Still, there was hope around the league that Porter could regain his dominance on the court. But during the pre-draft process, Porter had to cancel several workouts because of hip spasms, and teams began expressing concerns over his long-term health.

Mike Stobe/Getty Images

Despite those concerns, most mock drafts had Porter going anywhere between the No. 2 and No. 7 picks. Analysts believed the potential of Porter was too much to pass up, but ultimately nearly half the league felt he was worth passing on. Porter fell all the way to the Denver Nuggets at No. 14.

Since NBA rookies are paid on a sliding scale, we know how much each pick will make. Let's assume the Nuggets pay Porter the max of 120 percent for his scale, which means he'll make a little more than $14 million over four years.

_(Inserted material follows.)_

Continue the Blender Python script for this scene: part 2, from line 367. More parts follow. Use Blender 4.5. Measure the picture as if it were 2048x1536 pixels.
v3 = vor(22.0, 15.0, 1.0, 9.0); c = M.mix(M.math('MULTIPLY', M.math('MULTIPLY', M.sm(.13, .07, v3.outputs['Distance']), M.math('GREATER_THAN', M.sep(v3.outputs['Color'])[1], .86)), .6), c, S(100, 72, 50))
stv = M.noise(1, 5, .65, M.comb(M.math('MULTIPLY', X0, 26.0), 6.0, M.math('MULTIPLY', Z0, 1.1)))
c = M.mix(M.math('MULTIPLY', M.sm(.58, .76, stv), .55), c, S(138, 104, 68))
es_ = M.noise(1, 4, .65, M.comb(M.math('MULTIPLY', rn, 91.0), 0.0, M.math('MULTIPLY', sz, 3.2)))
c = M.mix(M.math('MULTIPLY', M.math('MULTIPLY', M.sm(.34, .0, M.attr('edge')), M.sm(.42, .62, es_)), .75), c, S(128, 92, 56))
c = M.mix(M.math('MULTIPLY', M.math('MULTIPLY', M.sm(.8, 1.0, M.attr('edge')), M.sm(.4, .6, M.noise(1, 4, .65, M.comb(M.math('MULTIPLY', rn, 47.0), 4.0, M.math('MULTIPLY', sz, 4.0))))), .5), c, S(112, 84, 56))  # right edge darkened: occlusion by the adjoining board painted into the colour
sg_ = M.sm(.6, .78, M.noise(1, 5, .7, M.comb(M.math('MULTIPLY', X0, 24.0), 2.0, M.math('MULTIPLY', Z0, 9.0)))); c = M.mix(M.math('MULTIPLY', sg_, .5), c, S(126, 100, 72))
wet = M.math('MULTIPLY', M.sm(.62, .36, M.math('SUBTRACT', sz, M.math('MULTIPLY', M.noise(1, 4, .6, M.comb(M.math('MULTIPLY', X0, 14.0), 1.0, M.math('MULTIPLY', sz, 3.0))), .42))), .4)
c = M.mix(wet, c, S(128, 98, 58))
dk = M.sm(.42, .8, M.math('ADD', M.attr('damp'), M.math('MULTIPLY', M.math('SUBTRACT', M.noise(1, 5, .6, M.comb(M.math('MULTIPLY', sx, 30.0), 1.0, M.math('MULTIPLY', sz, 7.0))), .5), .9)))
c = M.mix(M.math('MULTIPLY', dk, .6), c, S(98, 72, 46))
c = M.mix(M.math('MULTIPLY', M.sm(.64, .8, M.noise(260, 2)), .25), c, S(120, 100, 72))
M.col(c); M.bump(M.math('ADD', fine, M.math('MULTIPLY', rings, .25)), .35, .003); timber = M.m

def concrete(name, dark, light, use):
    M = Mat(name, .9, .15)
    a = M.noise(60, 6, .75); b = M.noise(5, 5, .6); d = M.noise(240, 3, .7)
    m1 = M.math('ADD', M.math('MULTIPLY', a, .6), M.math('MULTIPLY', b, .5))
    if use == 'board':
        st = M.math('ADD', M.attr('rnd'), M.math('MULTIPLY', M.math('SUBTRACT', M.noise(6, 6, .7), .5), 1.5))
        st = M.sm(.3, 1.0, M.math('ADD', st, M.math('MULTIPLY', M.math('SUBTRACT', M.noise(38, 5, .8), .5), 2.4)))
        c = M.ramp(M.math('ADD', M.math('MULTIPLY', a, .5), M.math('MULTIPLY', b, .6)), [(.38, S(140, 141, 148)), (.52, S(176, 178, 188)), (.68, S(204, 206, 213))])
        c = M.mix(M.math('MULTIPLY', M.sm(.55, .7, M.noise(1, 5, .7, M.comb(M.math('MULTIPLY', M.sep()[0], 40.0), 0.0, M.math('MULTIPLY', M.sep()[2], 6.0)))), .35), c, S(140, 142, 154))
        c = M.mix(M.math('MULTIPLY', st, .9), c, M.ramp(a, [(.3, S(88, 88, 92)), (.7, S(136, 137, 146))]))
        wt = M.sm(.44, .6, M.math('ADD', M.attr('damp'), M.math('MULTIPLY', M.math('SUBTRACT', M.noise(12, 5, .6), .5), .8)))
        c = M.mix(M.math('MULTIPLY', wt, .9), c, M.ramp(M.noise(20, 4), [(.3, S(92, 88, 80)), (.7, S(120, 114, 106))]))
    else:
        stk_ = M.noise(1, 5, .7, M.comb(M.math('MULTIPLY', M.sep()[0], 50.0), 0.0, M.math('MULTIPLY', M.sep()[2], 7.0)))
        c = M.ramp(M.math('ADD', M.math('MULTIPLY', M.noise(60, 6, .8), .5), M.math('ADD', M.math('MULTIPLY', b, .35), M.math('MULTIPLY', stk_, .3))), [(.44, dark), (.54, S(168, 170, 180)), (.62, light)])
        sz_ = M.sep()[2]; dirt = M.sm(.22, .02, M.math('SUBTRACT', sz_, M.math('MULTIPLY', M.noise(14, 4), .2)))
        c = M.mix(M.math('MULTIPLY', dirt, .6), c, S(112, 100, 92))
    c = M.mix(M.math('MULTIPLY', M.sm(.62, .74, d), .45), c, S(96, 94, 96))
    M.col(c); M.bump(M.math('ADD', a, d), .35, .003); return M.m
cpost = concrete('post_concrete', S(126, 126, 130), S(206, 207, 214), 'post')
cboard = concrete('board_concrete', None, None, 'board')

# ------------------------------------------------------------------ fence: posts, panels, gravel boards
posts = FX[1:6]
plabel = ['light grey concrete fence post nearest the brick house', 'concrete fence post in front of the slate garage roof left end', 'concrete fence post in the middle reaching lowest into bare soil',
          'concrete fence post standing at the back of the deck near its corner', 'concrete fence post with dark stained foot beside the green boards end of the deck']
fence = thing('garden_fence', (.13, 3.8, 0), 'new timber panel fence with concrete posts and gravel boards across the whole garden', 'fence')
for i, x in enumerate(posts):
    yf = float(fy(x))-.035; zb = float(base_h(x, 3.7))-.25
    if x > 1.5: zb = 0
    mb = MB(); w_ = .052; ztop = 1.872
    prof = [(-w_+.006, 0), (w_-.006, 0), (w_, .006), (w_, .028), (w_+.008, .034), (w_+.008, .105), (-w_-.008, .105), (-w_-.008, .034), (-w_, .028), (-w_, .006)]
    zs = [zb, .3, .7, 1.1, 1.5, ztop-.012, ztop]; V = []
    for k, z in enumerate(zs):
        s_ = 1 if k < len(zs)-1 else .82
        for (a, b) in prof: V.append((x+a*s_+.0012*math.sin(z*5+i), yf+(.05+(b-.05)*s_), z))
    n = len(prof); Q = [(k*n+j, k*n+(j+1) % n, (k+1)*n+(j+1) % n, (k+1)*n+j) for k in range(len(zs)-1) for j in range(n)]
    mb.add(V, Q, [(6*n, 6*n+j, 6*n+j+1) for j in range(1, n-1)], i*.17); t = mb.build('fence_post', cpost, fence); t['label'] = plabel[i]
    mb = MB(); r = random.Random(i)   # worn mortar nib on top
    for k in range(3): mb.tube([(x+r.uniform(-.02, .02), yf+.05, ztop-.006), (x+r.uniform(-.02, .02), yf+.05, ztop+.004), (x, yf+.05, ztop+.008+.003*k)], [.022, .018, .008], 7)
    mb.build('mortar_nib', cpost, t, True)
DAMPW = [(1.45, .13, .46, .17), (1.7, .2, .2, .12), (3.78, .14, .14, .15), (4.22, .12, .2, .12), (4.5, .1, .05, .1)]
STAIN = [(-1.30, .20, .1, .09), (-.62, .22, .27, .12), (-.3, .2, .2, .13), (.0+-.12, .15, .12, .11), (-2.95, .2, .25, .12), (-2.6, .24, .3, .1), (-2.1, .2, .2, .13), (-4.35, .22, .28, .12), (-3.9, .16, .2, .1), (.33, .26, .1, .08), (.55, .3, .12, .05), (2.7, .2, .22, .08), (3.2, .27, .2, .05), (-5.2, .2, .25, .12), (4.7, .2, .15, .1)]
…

That amount of money is still nothing to sneeze at. But Porter is potentially missing out on anywhere between an additional $6 million and $26 million in his first four seasons because he fell so far down the draft.

It's not all bad for Porter, though. He joins a team that was one game away from the playoffs and has an exciting young core with Nikola Jokic, Gary Harris, and Jamal Murray. If he can put together a few healthy, productive seasons, he'll earn big bucks when his next contract rolls around.

Until then, Porter will have to hope his back doesn't give him any more trouble. He's already lost millions of dollars because of it.